** START OF Records to process **
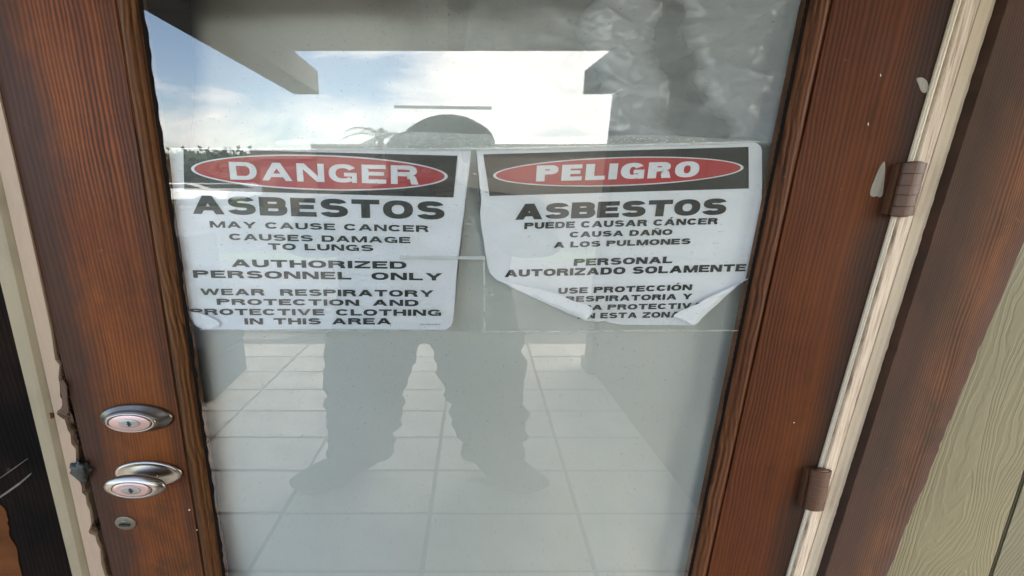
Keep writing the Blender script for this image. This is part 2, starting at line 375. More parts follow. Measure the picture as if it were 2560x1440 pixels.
def fade(m):
    nt = m.node_tree; out = [n for n in nt.nodes if n.type == 'OUTPUT_MATERIAL'][0]; src = out.inputs[0].links[0].from_socket
    at = N(nt, 'Attribute', attribute_name='contact'); tr = N(nt, 'BsdfTransparent')
    v = math_(nt, 'ADD', at.outputs['Fac'], math_(nt, 'MULTIPLY', math_(nt, 'SUBTRACT', nz(nt, obj_co(nt, (1, 1, 1.6)), 26, 5), 0.5), 0.35))
    f = ramp(nt, v, [(0.04, (0, 0, 0)), (0.9, (0.80,) * 3)])
    x = N(nt, 'MixShader', {0: f}); nt.links.new(tr.outputs[0], x.inputs[1]); nt.links.new(src, x.inputs[2]); nt.links.new(x.outputs[0], out.inputs[0])
MT['crumple'] = sheeting('crumpled_plastic_film', (0.46, 0.475, 0.495), 0.35, 12.0, 0.26, spec=0.8)
fade(MT['crumple'])
# porch and surroundings
def tile_mat():
    m, nt, p, o = new_mat('concrete_tile')
    f = nz(nt, obj_co(nt), 3.5, 8, 0.65); g = nz(nt, obj_co(nt), 60, 3)
    oi = N(nt, 'ObjectInfo')
    c = ramp(nt, f, [(0.34, (0.56, 0.48, 0.38)), (0.66, (0.87, 0.78, 0.63))])
    c = mixc(nt, math_(nt, 'MULTIPLY', oi.outputs['Random'], 0.3), c, (0.62, 0.55, 0.46))
    setin(nt, p, Base_Color=c, Roughness=0.7, Normal=bump(nt, g, 0.3, 0.001)); return m
MT['tile'] = tile_mat()
MT['grout'] = simple('dark_grout', (0.17, 0.145, 0.12), 0.9)
MT['ceiling'] = simple('grey_soffit_paint', (0.45, 0.45, 0.45), 0.7, var=0.08, sc=3)
MT['beam'] = simple('grey_brown_beam', (0.17, 0.165, 0.16), 0.7, var=0.12, sc=4)
MT['asphalt'] = simple('street_asphalt', (0.055, 0.053, 0.05), 0.9, var=0.25, sc=0.8)
MT['grass'] = simple('lawn_green', (0.07, 0.10, 0.03), 0.9, var=0.4, sc=1.5)
MT['pave'] = simple('pale_pavement', (0.075, 0.07, 0.062), 0.9, var=0.12, sc=1.2)
MT['leaf'] = simple('tree_leaf', (0.035, 0.055, 0.018), 0.6, var=0.5, sc=0.7)
MT['palm'] = simple('palm_frond', (0.05, 0.07, 0.03), 0.6, var=0.4, sc=1.0)
MT['bark'] = simple('tree_bark', (0.09, 0.065, 0.045), 0.9, var=0.3, sc=3)
MT['stucco'] = simple('neighbour_stucco', (0.11, 0.095, 0.08), 0.85, var=0.1, sc=1)
MT['fascia'] = simple('white_fascia', (0.72, 0.71, 0.68), 0.7, var=0.05)
MT['darkglass'] = simple('dark_window', (0.02, 0.024, 0.03), 0.12)
MT['case'] = simple('black_moulded_plastic', (0.02, 0.021, 0.022), 0.5, var=0.2, sc=20, bmp=0.2)
MT['cabinet'] = simple('grey_cabinet_steel', (0.05, 0.052, 0.056), 0.5, var=0.1)
MT['label'] = simple('white_sticker', (0.75, 0.75, 0.75), 0.5, var=0.05)
MT['room'] = simple('dark_room_paint', (0.05, 0.05, 0.05), 0.9)
MT['denim'] = simple('dark_blue_denim', (0.020, 0.026, 0.034), 0.9, var=0.3, sc=14, bmp=0.4)
MT['jacket'] = simple('black_jacket_cloth', (0.018, 0.018, 0.02), 0.9, var=0.3, sc=14, bmp=0.4)
MT['skin'] = simple('skin', (0.42, 0.25, 0.18), 0.55, var=0.08, sc=20)
MT['cap'] = simple('black_cap_cloth', (0.022, 0.023, 0.025), 0.85, var=0.2, sc=20)
MT['shoe'] = simple('dark_boot_leather', (0.022, 0.022, 0.024), 0.6, var=0.3, sc=20)
MT['phone'] = simple('black_phone', (0.01, 0.01, 0.012), 0.2)
MT['hair'] = simple('brown_hair', (0.03, 0.02, 0.014), 0.7)
MT['eye'] = simple('eye_dark', (0.02, 0.015, 0.01), 0.2)
MT['lip'] = simple('lip', (0.36, 0.16, 0.13), 0.5)

# ================================================================== LARGE STRUCTURE
ZT, ZB = 2.06, 0.0            # top of the door opening, porch floor
CEIL = 2.32
# ground, street
box('ground', -400, 400, -400, 60, -0.62, -0.10, MT['grass']); tag(bpy.data.objects['ground'], kind='structure', label='green ground that runs out to the horizon')
box('pavement', -40, 40, -7.5, -3.35, -0.098, -0.030, MT['pave']); tag(bpy.data.objects['pavement'], kind='structure')
box('road', -400, 400, -24, -9, -0.099, -0.085, MT['asphalt']); tag(bpy.data.objects['road'], kind='structure')
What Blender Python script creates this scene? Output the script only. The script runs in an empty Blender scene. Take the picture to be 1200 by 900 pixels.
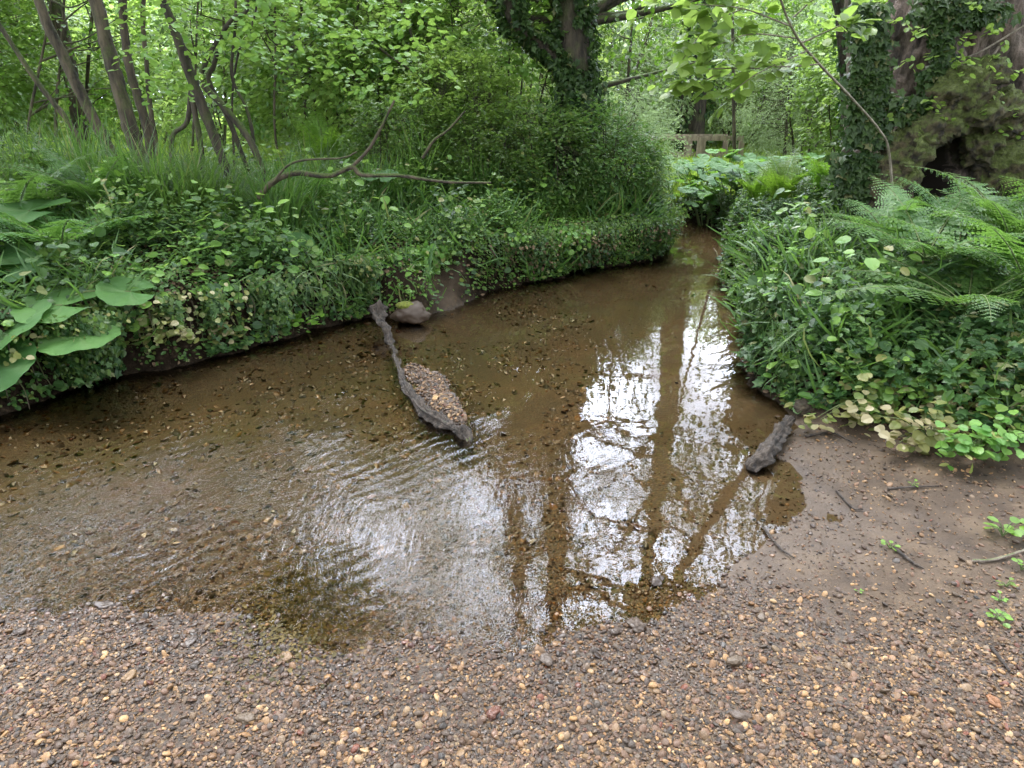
import bpy, bmesh, math, random
import numpy as np
from mathutils import Vector, noise, Matrix
rng = np.random.default_rng(7)
random.seed(7)
S = bpy.context.scene
COL = S.collection
TH = math.radians(22.3); FPX = 782.0; EYE = 1.6

# ------------------------------------------------------------------ helpers
def at(u, v, Y):
    """world point at distance Y (along +y) seen at reference pixel u,v"""
    dx = (u-600)/FPX; dy = (450-v)/FPX
    d = (dx, math.cos(TH)+dy*math.sin(TH), -math.sin(TH)+dy*math.cos(TH))
    t = Y/d[1]
    return np.array((d[0]*t, Y, EYE+d[2]*t))

def gpt(u, v, z=0.0):
    dx = (u-600)/FPX; dy = (450-v)/FPX
    d = (dx, math.cos(TH)+dy*math.sin(TH), -math.sin(TH)+dy*math.cos(TH))
    t = (z-EYE)/d[2]
    return np.array((d[0]*t, d[1]*t))

def tag(o, label=None, cat=None, group=None, kind=None):
    if label: o['label'] = label
    if cat: o['category'] = cat
    if group: o['group'] = group
    if kind: o['kind'] = kind
    return o

def empty(name, loc, rz=0.0, sc=1.0):
    o = bpy.data.objects.new(name, None); COL.objects.link(o)
    o.location = loc; o.rotation_euler = (0, 0, rz); o.scale = (sc, sc, sc) if np.isscalar(sc) else sc
    o.empty_display_size = .1
    return o

class Geo:
    def __init__(s): s.v = []; s.f = []; s.n = 0
    def add(s, verts, faces):
        verts = np.asarray(verts, float).reshape(-1, 3); faces = np.asarray(faces, int)
        s.v.append(verts); s.f.append(faces+s.n); s.n += len(verts)
    def mesh(s, name, mat, smooth=True):
        me = bpy.data.meshes.new(name)
        V = np.concatenate(s.v); me.vertices.add(len(V)); me.vertices.foreach_set('co', V.astype(np.float32).ravel())
        loops = np.concatenate([f.ravel() for f in s.f]).astype(np.int32)
        tot = np.concatenate([np.full(len(f), f.shape[1]) for f in s.f]).astype(np.int32)
        st = np.concatenate([[0], np.cumsum(tot)[:-1]]).astype(np.int32)
        me.loops.add(len(loops)); me.loops.foreach_set('vertex_index', loops)
        me.polygons.add(len(tot)); me.polygons.foreach_set('loop_start', st); me.polygons.foreach_set('loop_total', tot)
        me.polygons.foreach_set('use_smooth', np.full(len(tot), smooth))
        if mat: me.materials.append(mat)
        me.update(calc_edges=True); me.validate()
        return me

def link(name, me, parent=None, loc=(0, 0, 0)):
    o = bpy.data.objects.new(name, me); COL.objects.link(o); o.location = loc
    if parent: o.parent = parent
    return o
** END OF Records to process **
## Request
Reproduce the data above exactly, but only from the line containing "What Blender Python" through the line containing "TH = math.radians(22.3);"; skip the pictures.

## Completed task
What Blender Python script creates this scene? Output the script only. The script runs in an empty Blender scene. Take the picture to be 1200 by 900 pixels.
import bpy, bmesh, math, random
import numpy as np
from mathutils import Vector, noise, Matrix
rng = np.random.default_rng(7)
random.seed(7)
S = bpy.context.scene
COL = S.collection
TH = math.radians(22.3); FPX = 782.0; EYE = 1.6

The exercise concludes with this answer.